-------- INFORMATION PROVIDED --------

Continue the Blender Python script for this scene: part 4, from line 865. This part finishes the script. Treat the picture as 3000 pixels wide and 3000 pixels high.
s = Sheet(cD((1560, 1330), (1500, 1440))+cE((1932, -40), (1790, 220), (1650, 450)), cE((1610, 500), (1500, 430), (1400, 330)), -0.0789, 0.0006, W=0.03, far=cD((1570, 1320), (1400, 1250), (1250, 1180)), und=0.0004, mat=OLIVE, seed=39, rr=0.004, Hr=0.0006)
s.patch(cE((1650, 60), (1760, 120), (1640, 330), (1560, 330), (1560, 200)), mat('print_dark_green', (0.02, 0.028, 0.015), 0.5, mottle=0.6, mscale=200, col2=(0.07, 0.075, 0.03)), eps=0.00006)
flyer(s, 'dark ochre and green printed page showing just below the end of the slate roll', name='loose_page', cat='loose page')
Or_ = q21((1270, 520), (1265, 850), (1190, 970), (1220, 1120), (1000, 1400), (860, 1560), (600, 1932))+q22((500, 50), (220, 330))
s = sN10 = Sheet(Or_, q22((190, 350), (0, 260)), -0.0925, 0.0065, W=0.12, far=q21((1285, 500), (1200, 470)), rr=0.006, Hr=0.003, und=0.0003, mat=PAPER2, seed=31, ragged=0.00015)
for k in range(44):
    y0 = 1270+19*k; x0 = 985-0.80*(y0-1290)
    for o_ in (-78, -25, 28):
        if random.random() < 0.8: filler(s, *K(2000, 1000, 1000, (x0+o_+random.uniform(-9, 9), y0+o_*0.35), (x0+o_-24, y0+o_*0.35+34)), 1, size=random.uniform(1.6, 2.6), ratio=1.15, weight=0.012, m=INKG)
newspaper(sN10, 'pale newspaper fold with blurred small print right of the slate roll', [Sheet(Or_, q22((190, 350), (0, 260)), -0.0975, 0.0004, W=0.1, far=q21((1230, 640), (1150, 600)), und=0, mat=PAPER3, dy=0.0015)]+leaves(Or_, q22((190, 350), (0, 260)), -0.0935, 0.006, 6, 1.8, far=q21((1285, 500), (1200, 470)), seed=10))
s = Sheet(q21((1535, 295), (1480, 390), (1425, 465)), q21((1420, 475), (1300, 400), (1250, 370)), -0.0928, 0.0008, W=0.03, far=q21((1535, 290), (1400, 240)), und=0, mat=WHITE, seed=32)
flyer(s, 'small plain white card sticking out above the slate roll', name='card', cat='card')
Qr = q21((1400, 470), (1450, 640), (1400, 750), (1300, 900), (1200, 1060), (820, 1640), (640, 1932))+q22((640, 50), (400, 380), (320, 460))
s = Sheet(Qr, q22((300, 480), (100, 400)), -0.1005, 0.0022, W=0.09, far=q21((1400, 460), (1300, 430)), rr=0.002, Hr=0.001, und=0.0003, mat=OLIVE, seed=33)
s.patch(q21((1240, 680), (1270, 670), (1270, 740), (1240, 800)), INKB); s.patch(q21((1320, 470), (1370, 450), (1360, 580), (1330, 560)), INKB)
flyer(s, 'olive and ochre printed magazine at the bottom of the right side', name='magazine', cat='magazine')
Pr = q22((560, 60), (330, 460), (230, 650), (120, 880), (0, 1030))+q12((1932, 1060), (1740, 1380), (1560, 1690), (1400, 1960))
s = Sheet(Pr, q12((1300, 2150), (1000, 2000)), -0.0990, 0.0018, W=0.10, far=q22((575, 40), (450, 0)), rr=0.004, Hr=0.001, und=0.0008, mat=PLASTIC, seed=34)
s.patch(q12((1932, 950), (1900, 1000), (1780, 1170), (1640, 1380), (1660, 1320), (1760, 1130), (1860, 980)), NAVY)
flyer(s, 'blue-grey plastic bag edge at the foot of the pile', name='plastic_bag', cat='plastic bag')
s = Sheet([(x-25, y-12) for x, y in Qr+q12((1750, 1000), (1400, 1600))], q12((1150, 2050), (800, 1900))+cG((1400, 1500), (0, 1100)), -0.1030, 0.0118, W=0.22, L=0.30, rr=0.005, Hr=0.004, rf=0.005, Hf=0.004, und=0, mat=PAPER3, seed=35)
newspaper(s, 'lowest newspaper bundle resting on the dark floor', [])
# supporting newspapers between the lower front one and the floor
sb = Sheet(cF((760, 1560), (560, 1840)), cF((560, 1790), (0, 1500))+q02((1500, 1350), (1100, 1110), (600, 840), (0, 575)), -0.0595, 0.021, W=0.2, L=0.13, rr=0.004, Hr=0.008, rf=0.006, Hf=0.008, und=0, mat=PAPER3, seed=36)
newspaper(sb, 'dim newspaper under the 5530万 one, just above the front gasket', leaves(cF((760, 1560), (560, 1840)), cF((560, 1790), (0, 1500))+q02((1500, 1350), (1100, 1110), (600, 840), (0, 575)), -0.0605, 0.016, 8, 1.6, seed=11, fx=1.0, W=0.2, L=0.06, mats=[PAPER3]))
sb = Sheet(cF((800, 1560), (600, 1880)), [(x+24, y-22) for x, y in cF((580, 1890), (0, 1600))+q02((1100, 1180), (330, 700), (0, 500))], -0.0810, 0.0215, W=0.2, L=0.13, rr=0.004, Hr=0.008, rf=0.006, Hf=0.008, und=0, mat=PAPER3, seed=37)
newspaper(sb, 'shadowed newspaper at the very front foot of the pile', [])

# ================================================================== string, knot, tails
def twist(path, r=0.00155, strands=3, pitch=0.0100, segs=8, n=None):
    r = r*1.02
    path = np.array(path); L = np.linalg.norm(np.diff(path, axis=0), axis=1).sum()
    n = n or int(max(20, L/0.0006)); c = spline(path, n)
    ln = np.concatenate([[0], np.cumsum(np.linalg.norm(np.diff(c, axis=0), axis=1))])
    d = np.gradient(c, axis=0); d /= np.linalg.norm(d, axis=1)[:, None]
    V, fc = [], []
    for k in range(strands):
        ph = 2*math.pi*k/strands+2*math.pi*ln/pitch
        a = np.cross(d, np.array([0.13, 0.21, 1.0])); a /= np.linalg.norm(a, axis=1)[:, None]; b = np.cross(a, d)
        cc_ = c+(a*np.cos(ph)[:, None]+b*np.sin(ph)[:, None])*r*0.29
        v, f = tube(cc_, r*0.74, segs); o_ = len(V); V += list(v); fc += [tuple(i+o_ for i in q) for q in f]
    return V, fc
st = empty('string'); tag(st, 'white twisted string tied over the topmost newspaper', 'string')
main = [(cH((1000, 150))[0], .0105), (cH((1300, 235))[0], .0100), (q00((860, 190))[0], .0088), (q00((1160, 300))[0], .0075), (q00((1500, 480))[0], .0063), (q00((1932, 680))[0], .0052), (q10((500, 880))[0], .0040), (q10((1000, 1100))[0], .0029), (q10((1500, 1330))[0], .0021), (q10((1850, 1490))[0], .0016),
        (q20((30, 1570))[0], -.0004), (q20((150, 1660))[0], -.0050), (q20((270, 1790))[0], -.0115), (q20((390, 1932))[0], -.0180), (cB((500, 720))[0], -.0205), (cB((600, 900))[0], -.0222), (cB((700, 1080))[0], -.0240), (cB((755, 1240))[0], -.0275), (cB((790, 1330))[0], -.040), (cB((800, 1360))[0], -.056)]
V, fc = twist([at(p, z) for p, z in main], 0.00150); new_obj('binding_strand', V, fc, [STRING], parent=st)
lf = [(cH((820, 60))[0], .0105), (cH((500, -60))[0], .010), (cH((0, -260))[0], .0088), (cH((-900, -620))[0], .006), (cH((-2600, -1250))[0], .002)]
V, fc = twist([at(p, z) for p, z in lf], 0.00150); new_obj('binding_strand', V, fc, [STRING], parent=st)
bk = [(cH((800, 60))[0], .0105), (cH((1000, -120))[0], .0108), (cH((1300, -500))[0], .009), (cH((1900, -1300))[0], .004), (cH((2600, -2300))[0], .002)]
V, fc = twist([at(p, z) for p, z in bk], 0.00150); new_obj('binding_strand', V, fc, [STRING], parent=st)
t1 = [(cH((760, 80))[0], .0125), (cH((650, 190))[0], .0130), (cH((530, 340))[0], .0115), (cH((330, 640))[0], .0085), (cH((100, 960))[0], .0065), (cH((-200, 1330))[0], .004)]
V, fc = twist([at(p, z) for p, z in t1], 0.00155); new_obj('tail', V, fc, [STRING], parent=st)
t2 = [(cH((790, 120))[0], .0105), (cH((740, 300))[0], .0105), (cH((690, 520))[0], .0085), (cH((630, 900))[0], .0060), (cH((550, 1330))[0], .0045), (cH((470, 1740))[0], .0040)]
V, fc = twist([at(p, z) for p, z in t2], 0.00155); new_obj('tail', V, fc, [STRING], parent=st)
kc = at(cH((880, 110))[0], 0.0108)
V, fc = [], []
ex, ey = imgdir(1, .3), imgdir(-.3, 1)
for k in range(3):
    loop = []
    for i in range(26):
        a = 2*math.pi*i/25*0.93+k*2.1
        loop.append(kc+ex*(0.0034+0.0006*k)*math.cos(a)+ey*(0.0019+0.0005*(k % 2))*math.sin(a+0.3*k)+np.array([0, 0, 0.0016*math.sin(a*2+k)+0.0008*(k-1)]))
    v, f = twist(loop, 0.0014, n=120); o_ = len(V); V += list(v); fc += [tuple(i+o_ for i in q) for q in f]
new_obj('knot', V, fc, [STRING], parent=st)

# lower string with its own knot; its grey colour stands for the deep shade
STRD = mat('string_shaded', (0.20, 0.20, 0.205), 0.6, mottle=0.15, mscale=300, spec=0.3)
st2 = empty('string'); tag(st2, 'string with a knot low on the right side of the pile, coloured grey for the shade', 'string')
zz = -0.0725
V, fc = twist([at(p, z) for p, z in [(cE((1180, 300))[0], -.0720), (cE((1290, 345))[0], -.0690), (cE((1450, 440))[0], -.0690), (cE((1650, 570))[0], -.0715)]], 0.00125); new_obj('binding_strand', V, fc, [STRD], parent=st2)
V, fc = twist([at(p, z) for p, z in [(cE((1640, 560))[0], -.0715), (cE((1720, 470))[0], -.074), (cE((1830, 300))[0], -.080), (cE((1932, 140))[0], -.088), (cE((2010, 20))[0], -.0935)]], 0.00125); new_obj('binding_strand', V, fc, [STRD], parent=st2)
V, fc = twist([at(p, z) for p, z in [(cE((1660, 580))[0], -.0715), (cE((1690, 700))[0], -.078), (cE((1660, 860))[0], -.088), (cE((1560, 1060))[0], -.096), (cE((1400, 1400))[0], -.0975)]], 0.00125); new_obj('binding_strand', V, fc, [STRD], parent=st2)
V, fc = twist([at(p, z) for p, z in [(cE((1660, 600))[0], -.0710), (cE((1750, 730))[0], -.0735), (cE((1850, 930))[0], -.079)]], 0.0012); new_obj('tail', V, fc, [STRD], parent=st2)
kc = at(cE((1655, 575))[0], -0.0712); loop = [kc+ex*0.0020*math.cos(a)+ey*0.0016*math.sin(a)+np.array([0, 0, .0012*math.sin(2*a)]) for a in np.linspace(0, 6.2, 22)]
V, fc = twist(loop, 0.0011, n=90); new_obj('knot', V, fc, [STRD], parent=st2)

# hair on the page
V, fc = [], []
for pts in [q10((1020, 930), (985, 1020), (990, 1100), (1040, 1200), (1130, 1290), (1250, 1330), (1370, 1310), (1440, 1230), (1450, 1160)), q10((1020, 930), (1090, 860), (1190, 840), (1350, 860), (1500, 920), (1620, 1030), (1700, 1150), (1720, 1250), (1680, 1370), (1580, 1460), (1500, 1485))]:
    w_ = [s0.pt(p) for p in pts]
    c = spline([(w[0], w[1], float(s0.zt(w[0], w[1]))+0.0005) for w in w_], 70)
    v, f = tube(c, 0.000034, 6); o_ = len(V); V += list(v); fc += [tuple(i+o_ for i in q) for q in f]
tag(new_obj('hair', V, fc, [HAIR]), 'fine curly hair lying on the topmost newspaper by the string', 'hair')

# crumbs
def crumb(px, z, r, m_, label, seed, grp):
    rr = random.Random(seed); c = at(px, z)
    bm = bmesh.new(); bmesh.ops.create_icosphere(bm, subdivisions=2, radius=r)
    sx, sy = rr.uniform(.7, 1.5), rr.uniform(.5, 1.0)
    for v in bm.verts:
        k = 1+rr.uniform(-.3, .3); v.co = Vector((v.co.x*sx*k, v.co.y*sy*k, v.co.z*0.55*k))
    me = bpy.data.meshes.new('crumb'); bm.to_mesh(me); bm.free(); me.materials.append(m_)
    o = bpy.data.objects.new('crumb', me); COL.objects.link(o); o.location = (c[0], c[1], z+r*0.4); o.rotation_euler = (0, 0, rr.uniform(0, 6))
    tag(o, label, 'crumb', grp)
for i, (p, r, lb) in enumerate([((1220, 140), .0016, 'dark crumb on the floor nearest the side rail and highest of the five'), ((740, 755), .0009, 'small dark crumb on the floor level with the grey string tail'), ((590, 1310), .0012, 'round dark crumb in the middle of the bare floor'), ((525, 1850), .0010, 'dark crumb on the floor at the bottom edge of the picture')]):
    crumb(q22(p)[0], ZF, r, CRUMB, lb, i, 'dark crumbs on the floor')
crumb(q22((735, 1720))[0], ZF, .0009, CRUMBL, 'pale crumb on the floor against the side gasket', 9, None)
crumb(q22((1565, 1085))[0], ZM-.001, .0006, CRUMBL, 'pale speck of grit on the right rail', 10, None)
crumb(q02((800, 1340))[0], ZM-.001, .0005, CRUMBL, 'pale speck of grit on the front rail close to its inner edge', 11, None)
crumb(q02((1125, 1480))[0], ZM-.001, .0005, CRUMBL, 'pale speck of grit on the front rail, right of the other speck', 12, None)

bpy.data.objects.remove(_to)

--------

# EXERCISE:
Extract exactly and only these lines: the line containing "kc = at(cE((1655, 575))[0], -0.0712);", the line containing "V, fc = twist(loop, 0.0011, n=90);", and every line between them.

# ANSWER FOR THIS EXERCISE:
kc = at(cE((1655, 575))[0], -0.0712); loop = [kc+ex*0.0020*math.cos(a)+ey*0.0016*math.sin(a)+np.array([0, 0, .0012*math.sin(2*a)]) for a in np.linspace(0, 6.2, 22)]
V, fc = twist(loop, 0.0011, n=90); new_obj('knot', V, fc, [STRD], parent=st2)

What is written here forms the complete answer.